Wednesday, August 09, 2006

Monsooner or later, pt. 2

Singin in the Rain
Kathmandu, Nepal

The net was down today because of torrential rainfall....I mean, up to my ankles on the road. I took a cycle rickshaw to the restaurant and it was like a boat. Of course, the driver just smiled and laughed the whole way. I paid him 20NRS, which is less than fifty cents.

People stood in doorways or tromped down the streets sort of cheering the rain on and whooping. Nobody gets mad, nobody seems frustrated, they are almost inspired by the rain's fury. Really, they stand there looking out like kids who are getting to play hooky because of the snow - with big grins, kind of cheering on the storm. It leads to an interesting, "we're all in this together" feeling. All kinds of trash floats down the street, potato chip bags and cigarette butts.
my acquaintance DB Jhirel is a villager from near Jiri which is up in the north. He just came back from a visit to his village. He didn't know it when he left Kathmandu (he works as a trekking guide here) but his youngest sister (of 10 children) had committed suicide - by poisoning. She left behind 3 kids all under 10 and a husband. Evidently they ran a shop together and there was 7000NRS (about $100) missing one day from the till. They had a big fight over it and it escalated. DB's English is so bad, I couldn't get more information. So, "she kill herself, she drink poison" he said with a smile. She was in her early 30s. It (the smile) doesn't mean he didn't care about her...these people are just so accustomed to putting on a brave face in hard times, they take it as it comes. So, she kill herself. Life goes on. Or so his attitude seems to say.

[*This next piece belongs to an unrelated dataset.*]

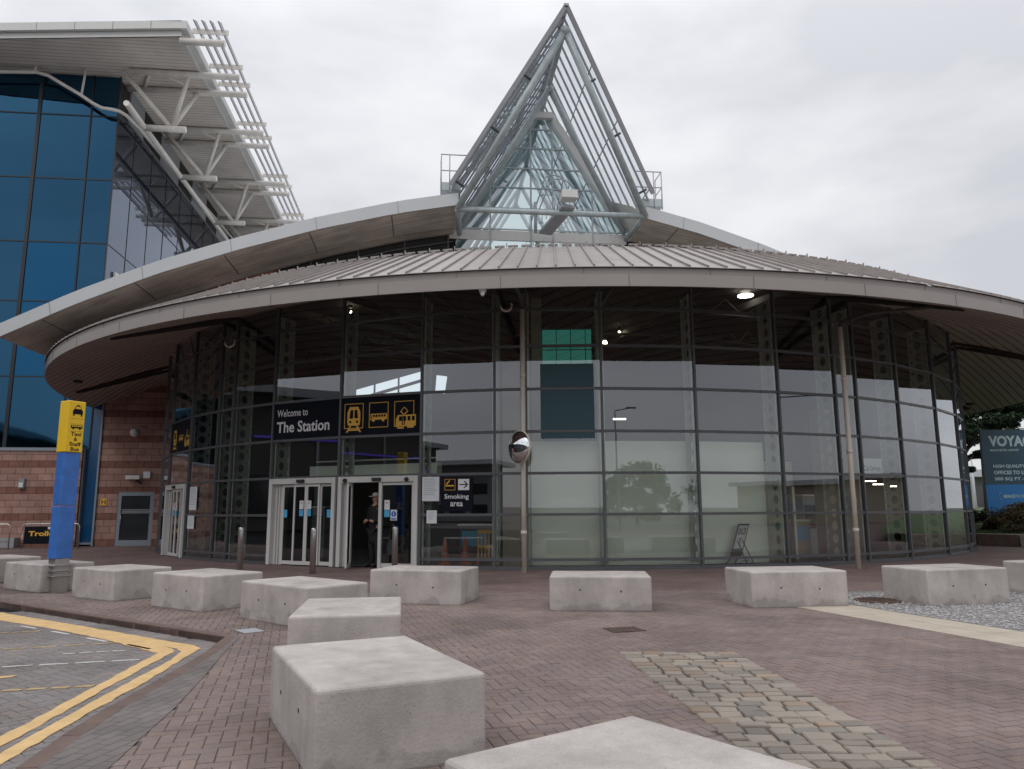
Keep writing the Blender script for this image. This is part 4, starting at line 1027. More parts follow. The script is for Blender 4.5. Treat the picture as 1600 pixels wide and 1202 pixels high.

People actually will kill themselves over sums like $100 here, or even less. There are farmers in India killing themselves over unpayable debts of $50 or 100 or so. They take out loans during a bad crop season, and then if the rains don't come or for some reason the seeds don't sprout (bad seeds) and so on they can't possibly make the money back. Fifty dollars, $100, an insurmountable debt to them.

Last year when I was trekking in Panauti valley I ran into 2 young men on their way to a village funeral. The woman, they told me, was the mother of a friend. She had drunk poison because she was unable to deal with the death of her son, who was killed in an "encounter" between the Army and Maoists. They, too, were smiling. You would have thought they were on their way to a party, which in a way I guess they were (funerals, of course, mean lots of food and drink). I was dying (no pun intended) to follow them to the village and see the proceedings, but my Canadian trekking partner Ellen had gone ahead to the lodge, it was late afternoon and I had no way of telling her what I was doing. If you go to one of these folks' houses you MUST spend the evening there, it is rude otherwise. Ellen would have been terrified (women shouldn't trek alone after dark). So I went on to Dhulikhel where sure enough, the lodge owner (a sixty year old Newari grandfather who had been a longhaired hippy in the 60s - he showed us a photo. the 60s and 70s were the hey-day of Nepali travel), his grandson, the cook, and Ellen were all standing outside the lodge keenly watching the road for a sign of me.

At first I thought they were overly concerned. Then the next day Ellen told me PurnaMan Shrestha's (the lodge owner's) story about his own daughter. His daughter had disappeared a few years ago and was finally assumed to have been murdered. That's why he was raising his grandson. I realized how lucky I was to have such people worrying about me.

From then on, I promised to be home before dark.